Without the pictures, write out all the lines below exactly as they appear.

# START OF Source data

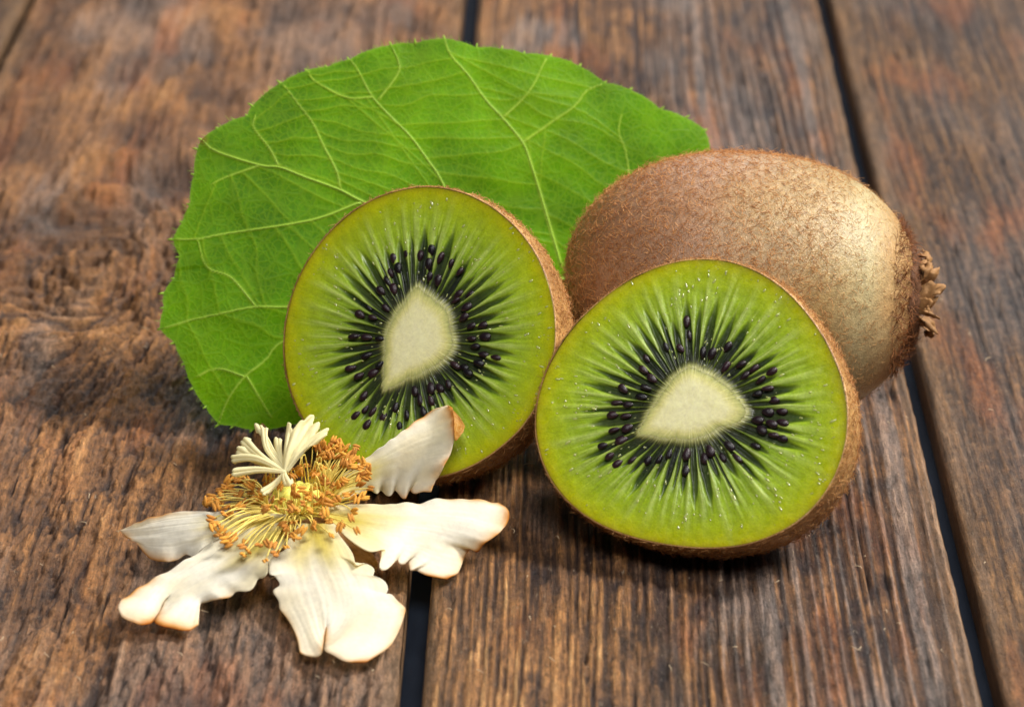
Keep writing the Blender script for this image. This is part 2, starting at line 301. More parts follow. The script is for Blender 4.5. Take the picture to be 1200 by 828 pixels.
def mat_wood():
    M = Mat('weathered_wood')
    col = M.attr('col').outputs['Color']
    v = M.coord((1, 0.055, 1))
    v2 = M.coord((1, 0.22, 1))
    fine = M.noise(28, v, 5, 0.7, 0.1)
    speck = M.noise(16, v2, 5, 0.7)
    iso = M.noise(14, M.coord(), 4, 0.7)
    f1 = M.maprange(fine, 0.3, 0.7, 0.45, 1.45)
    f2 = M.maprange(speck, 0.3, 0.72, 0.72, 1.28)
    gr = M.noise(26, M.coord((1, 0.6, 1)), 5, 0.8)
    f2 = M.math('MULTIPLY', f2, M.maprange(gr, 0.32, 0.68, 0.62, 1.38))
    k = M.math('MULTIPLY', f1, f2)
    fib = M.noise(36, M.coord((1, 0.035, 1)), 3, 0.7, 0.1)
    slit = M.maprange(fib, 0.30, 0.40, 0.25, 1.0)
    k = M.math('MULTIPLY', k, slit)
    cc = M.n('ShaderNodeVectorMath', operation='SCALE')
    M.l(col, cc.inputs[0]); M.l(k, cc.inputs['Scale'])
    fl = M.noise(20, M.coord((1, 0.30, 1)), 4, 0.75, 0.5)
    flk = M.maprange(fl, 0.62, 0.70, 0.0, 0.55)
    fc = M.mixc(flk, cc.outputs[0], (0.42, 0.33, 0.23))
    M.l(fc, M.b.inputs['Base Color'])
    rg = M.maprange(speck, 0.3, 0.7, 0.48, 0.72)
    M.l(rg, M.b.inputs['Roughness'])
    M.set(Specular_IOR_Level=0.30)
    n = M.bump(fine, 0.9, 0.035)
    n = M.bump(speck, 0.5, 0.04, n)
    n = M.bump(gr, 0.9, 0.03, n)
    n = M.bump(iso, 0.6, 0.04, n)
    n = M.bump(slit, 0.8, 0.03, n)
    n = M.bump(fl, 0.7, 0.04, n)
    M.l(n, M.b.inputs['Normal'])
    return M.m

def mat_board():
    M = Mat('dark_board')
    k = M.noise(3, M.coord((1, 0.3, 1)), 4)
    M.l(M.mixc(k, (0.006, 0.008, 0.014), (0.020, 0.027, 0.042)), M.b.inputs['Base Color'])
    M.set(Roughness=0.8, Specular_IOR_Level=0.1)
    return M.m

def mat_skin():
    M = Mat('kiwi_skin')
    col = M.attr('col').outputs['Color']
    a = M.noise(7, M.coord(), 5, 0.65)
    b = M.noise(38, M.coord(), 3, 0.6)
    k = M.math('MULTIPLY', M.maprange(a, 0.3, 0.7, 0.78, 1.22), M.maprange(b, 0.3, 0.7, 0.75, 1.22))
    cc = M.n('ShaderNodeVectorMath', operation='SCALE')
    M.l(col, cc.inputs[0]); M.l(k, cc.inputs['Scale'])
    M.l(cc.outputs[0], M.b.inputs['Base Color'])
    M.set(Roughness=0.36, Specular_IOR_Level=0.5)
    M.set(Subsurface_Weight=0.12, Subsurface_Radius=(0.2, 0.12, 0.05), Subsurface_Scale=1.0)
    n = M.bump(b, 0.6, 0.02)
    n = M.bump(a, 0.4, 0.05, n)
    M.l(n, M.b.inputs['Normal'])
    return M.m

def mat_fuzz():
    M = Mat('kiwi_fuzz')
    col = M.attr('col').outputs['Color']
    M.l(col, M.b.inputs['Base Color'])
    M.set(Roughness=0.5, Specular_IOR_Level=0.35)
    tr = M.n('ShaderNodeBsdfTranslucent')
    M.l(col, tr.inputs[0])
    ms = M.n('ShaderNodeMixShader'); ms.inputs[0].default_value = 0.3
    M.l(M.b.outputs[0], ms.inputs[1]); M.l(tr.outputs[0], ms.inputs[2])
    M.l(ms.outputs[0], M.out.inputs[0])
    return M.m

def mat_flesh():
    M = Mat('kiwi_flesh')
    col = M.attr('col').outputs['Color']
    g = M.noise(30, M.coord(), 4, 0.6)
    k = M.maprange(g, 0.3, 0.7, 0.88, 1.12)
    cc = M.n('ShaderNodeVectorMath', operation='SCALE')
    M.l(col, cc.inputs[0]); M.l(k, cc.inputs['Scale'])
    M.l(cc.outputs[0], M.b.inputs['Base Color'])
    M.set(Subsurface_Weight=0.55, Subsurface_Radius=(0.16, 0.20, 0.06), Subsurface_Scale=1.0)
    M.set(Specular_IOR_Level=0.42)
    rg = M.noise(9, M.coord(), 3)
    M.l(M.maprange(rg, 0.3, 0.7, 0.22, 0.46), M.b.inputs['Roughness'])
    n = M.bump(g, 0.35, 0.012)
    M.l(n, M.b.inputs['Normal'])
    return M.m

def mat_juice():
    M = Mat('juice')
    g = M.noise(5, M.coord(), 2)
    M.l(M.mixc(g, (0.46, 0.54, 0.12), (0.60, 0.66, 0.24)), M.b.inputs['Base Color'])  # pale base so the added beads read as bright glints
    M.set(Roughness=0.16, Specular_IOR_Level=0.9, Coat_Weight=1.0, Coat_Roughness=0.12)
    M.set(Subsurface_Weight=0.6, Subsurface_Radius=(0.1, 0.12, 0.04), Subsurface_Scale=1.0)
    return M.m

def mat_core():
    M = Mat('kiwi_core')
    col = M.attr('col').outputs['Color']
    g = M.noise(22, M.coord(), 4, 0.6)
    cc = M.n('ShaderNodeVectorMath', operation='SCALE')
    M.l(col, cc.inputs[0]); M.l(M.maprange(g, 0.3, 0.7, 0.9, 1.08), cc.inputs['Scale'])
    M.l(cc.outputs[0], M.b.inputs['Base Color'])
    M.set(Subsurface_Weight=0.5, Subsurface_Radius=(0.18, 0.18, 0.09), Subsurface_Scale=1.0, Roughness=0.42)
    n = M.bump(g, 0.25, 0.008)
    M.l(n, M.b.inputs['Normal'])
    return M.m

def mat_seed():
    M = Mat('kiwi_seed')
    oi = M.n('ShaderNodeObjectInfo')
    M.l(M.mixc(oi.outputs['Random'], (0.004, 0.003, 0.006), (0.026, 0.008, 0.014)), M.b.inputs['Base Color'])
    M.set(Roughness=0.30, Specular_IOR_Level=0.5)
    g = M.noise(40, M.coord(), 2)
    M.l(M.bump(g, 0.4, 0.01), M.b.inputs['Normal'])
    return M.m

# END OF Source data

Solved problem
Keep writing the Blender script for this image. This is part 2, starting at line 301. More parts follow. The script is for Blender 4.5. Take the picture to be 1200 by 828 pixels.
def mat_wood():
    M = Mat('weathered_wood')
    col = M.attr('col').outputs['Color']
    v = M.coord((1, 0.055, 1))
    v2 = M.coord((1, 0.22, 1))
    fine = M.noise(28, v, 5, 0.7, 0.1)
    speck = M.noise(16, v2, 5, 0.7)
    iso = M.noise(14, M.coord(), 4, 0.7)
    f1 = M.maprange(fine, 0.3, 0.7, 0.45, 1.45)
    f2 = M.maprange(speck, 0.3, 0.72, 0.72, 1.28)
    gr = M.noise(26, M.coord((1, 0.6, 1)), 5, 0.8)
    f2 = M.math('MULTIPLY', f2, M.maprange(gr, 0.32, 0.68, 0.62, 1.38))
    k = M.math('MULTIPLY', f1, f2)
    fib = M.noise(36, M.coord((1, 0.035, 1)), 3, 0.7, 0.1)
    slit = M.maprange(fib, 0.30, 0.40, 0.25, 1.0)
    k = M.math('MULTIPLY', k, slit)
    cc = M.n('ShaderNodeVectorMath', operation='SCALE')
    M.l(col, cc.inputs[0]); M.l(k, cc.inputs['Scale'])
    fl = M.noise(20, M.coord((1, 0.30, 1)), 4, 0.75, 0.5)
    flk = M.maprange(fl, 0.62, 0.70, 0.0, 0.55)
    fc = M.mixc(flk, cc.outputs[0], (0.42, 0.33, 0.23))
    M.l(fc, M.b.inputs['Base Color'])
    rg = M.maprange(speck, 0.3, 0.7, 0.48, 0.72)
    M.l(rg, M.b.inputs['Roughness'])
    M.set(Specular_IOR_Level=0.30)
    n = M.bump(fine, 0.9, 0.035)
    n = M.bump(speck, 0.5, 0.04, n)
    n = M.bump(gr, 0.9, 0.03, n)
    n = M.bump(iso, 0.6, 0.04, n)
    n = M.bump(slit, 0.8, 0.03, n)
    n = M.bump(fl, 0.7, 0.04, n)
    M.l(n, M.b.inputs['Normal'])
    return M.m

def mat_board():
    M = Mat('dark_board')
    k = M.noise(3, M.coord((1, 0.3, 1)), 4)
    M.l(M.mixc(k, (0.006, 0.008, 0.014), (0.020, 0.027, 0.042)), M.b.inputs['Base Color'])
    M.set(Roughness=0.8, Specular_IOR_Level=0.1)
    return M.m

def mat_skin():
    M = Mat('kiwi_skin')
    col = M.attr('col').outputs['Color']
    a = M.noise(7, M.coord(), 5, 0.65)
    b = M.noise(38, M.coord(), 3, 0.6)
    k = M.math('MULTIPLY', M.maprange(a, 0.3, 0.7, 0.78, 1.22), M.maprange(b, 0.3, 0.7, 0.75, 1.22))
    cc = M.n('ShaderNodeVectorMath', operation='SCALE')
    M.l(col, cc.inputs[0]); M.l(k, cc.inputs['Scale'])
    M.l(cc.outputs[0], M.b.inputs['Base Color'])
    M.set(Roughness=0.36, Specular_IOR_Level=0.5)
    M.set(Subsurface_Weight=0.12, Subsurface_Radius=(0.2, 0.12, 0.05), Subsurface_Scale=1.0)
    n = M.bump(b, 0.6, 0.02)
    n = M.bump(a, 0.4, 0.05, n)
    M.l(n, M.b.inputs['Normal'])
    return M.m

def mat_fuzz():
    M = Mat('kiwi_fuzz')
    col = M.attr('col').outputs['Color']
    M.l(col, M.b.inputs['Base Color'])
    M.set(Roughness=0.5, Specular_IOR_Level=0.35)
    tr = M.n('ShaderNodeBsdfTranslucent')
    M.l(col, tr.inputs[0])
    ms = M.n('ShaderNodeMixShader'); ms.inputs[0].default_value = 0.3
    M.l(M.b.outputs[0], ms.inputs[1]); M.l(tr.outputs[0], ms.inputs[2])
    M.l(ms.outputs[0], M.out.inputs[0])
    return M.m

def mat_flesh():
    M = Mat('kiwi_flesh')
    col = M.attr('col').outputs['Color']
    g = M.noise(30, M.coord(), 4, 0.6)
    k = M.maprange(g, 0.3, 0.7, 0.88, 1.12)
    cc = M.n('ShaderNodeVectorMath', operation='SCALE')
    M.l(col, cc.inputs[0]); M.l(k, cc.inputs['Scale'])
    M.l(cc.outputs[0], M.b.inputs['Base Color'])
    M.set(Subsurface_Weight=0.55, Subsurface_Radius=(0.16, 0.20, 0.06), Subsurface_Scale=1.0)
    M.set(Specular_IOR_Level=0.42)
    rg = M.noise(9, M.coord(), 3)
    M.l(M.maprange(rg, 0.3, 0.7, 0.22, 0.46), M.b.inputs['Roughness'])
    n = M.bump(g, 0.35, 0.012)
    M.l(n, M.b.inputs['Normal'])
    return M.m

def mat_juice():
    M = Mat('juice')
    g = M.noise(5, M.coord(), 2)
    M.l(M.mixc(g, (0.46, 0.54, 0.12), (0.60, 0.66, 0.24)), M.b.inputs['Base Color'])  # pale base so the added beads read as bright glints
    M.set(Roughness=0.16, Specular_IOR_Level=0.9, Coat_Weight=1.0, Coat_Roughness=0.12)
    M.set(Subsurface_Weight=0.6, Subsurface_Radius=(0.1, 0.12, 0.04), Subsurface_Scale=1.0)
    return M.m

def mat_core():
    M = Mat('kiwi_core')
    col = M.attr('col').outputs['Color']
    g = M.noise(22, M.coord(), 4, 0.6)
    cc = M.n('ShaderNodeVectorMath', operation='SCALE')
    M.l(col, cc.inputs[0]); M.l(M.maprange(g, 0.3, 0.7, 0.9, 1.08), cc.inputs['Scale'])
    M.l(cc.outputs[0], M.b.inputs['Base Color'])
    M.set(Subsurface_Weight=0.5, Subsurface_Radius=(0.18, 0.18, 0.09), Subsurface_Scale=1.0, Roughness=0.42)
    n = M.bump(g, 0.25, 0.008)
    M.l(n, M.b.inputs['Normal'])
    return M.m

def mat_seed():
    M = Mat('kiwi_seed')
    oi = M.n('ShaderNodeObjectInfo')
    M.l(M.mixc(oi.outputs['Random'], (0.004, 0.003, 0.006), (0.026, 0.008, 0.014)), M.b.inputs['Base Color'])
    M.set(Roughness=0.30, Specular_IOR_Level=0.5)
    g = M.noise(40, M.coord(), 2)
    M.l(M.bump(g, 0.4, 0.01), M.b.inputs['Normal'])
    return M.m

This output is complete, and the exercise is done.